We pray for the kids, the ones in classrooms and the ones at home, the little ones and the college ones, the ones trying to make it all work. We give thanks for the people who love and care for children, for the teachers, parents and caregivers who pour out of their depleted selves each day for the benefit of a child of yours.
We pray for those who are suffering job loss, food insecurity, illness of mind or body, or loneliness and for the hands that do and will help them in their time of need. Show us the ways we can encourage and serve each other out of our particular gifts and abundance for the benefit of our brothers and sisters.
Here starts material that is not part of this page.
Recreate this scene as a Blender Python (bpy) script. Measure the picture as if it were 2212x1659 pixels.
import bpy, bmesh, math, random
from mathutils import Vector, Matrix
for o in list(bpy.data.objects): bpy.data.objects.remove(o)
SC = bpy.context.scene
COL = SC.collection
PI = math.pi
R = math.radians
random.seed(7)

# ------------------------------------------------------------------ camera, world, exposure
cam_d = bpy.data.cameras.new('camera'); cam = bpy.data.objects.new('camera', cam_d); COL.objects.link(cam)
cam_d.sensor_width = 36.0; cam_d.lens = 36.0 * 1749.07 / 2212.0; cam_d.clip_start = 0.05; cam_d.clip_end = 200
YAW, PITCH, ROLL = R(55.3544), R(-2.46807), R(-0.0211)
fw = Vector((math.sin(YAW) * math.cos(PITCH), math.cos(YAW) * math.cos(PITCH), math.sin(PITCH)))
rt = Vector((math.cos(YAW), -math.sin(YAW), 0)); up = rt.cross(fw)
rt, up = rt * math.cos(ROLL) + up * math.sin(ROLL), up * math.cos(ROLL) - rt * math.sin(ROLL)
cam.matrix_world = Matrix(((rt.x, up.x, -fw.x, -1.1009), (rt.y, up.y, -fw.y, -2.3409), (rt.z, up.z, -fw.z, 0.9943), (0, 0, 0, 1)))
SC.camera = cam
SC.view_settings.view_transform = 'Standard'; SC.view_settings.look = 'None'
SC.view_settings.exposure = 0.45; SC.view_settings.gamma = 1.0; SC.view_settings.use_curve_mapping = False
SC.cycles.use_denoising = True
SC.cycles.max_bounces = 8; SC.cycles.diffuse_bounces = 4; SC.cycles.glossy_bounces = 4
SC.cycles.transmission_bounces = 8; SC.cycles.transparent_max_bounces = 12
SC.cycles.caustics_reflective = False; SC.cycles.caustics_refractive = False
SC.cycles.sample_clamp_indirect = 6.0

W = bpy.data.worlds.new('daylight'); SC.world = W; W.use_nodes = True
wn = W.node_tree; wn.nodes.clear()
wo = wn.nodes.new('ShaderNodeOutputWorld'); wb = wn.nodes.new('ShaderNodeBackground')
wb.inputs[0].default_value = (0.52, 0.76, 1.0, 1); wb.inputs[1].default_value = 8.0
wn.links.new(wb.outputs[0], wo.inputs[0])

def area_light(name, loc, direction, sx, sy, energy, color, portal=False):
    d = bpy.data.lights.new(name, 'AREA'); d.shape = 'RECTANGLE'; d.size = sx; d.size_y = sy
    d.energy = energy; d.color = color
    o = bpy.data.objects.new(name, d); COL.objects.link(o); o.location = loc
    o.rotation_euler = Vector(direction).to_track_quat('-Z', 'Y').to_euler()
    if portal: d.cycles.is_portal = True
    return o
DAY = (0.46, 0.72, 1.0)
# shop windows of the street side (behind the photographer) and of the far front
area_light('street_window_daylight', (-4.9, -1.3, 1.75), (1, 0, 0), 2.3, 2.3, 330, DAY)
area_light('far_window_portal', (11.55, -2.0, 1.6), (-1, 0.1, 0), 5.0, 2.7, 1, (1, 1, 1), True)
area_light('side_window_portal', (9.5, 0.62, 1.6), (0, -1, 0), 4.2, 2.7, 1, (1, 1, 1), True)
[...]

Lord, we pray for the ones with whom we disagree, in our church and country and world. Help us to remember your love for each one and our connection to each other as we find a level ground on which to walk forward together.
God, we thank you for those who are gathered around our table and for the ones who aren’t, help us to feel the bond that unites us even still. You are present in each home, in each heart, in front of each bowl of mashed potatoes, in each zoom call, phone call and over each piece of pie. You live within us, as our morning star and our friend and father. Help us to know in our bones that this too shall pass, and to gather up all of the wisdom and light you have for us until it does. Ease our sadness and ache and bless us on this Thanksgiving and the next one too, when we pray we’ll all be gathered together again in health and peace.
We pray in the name of Jesus who loves us through all hard things, amen.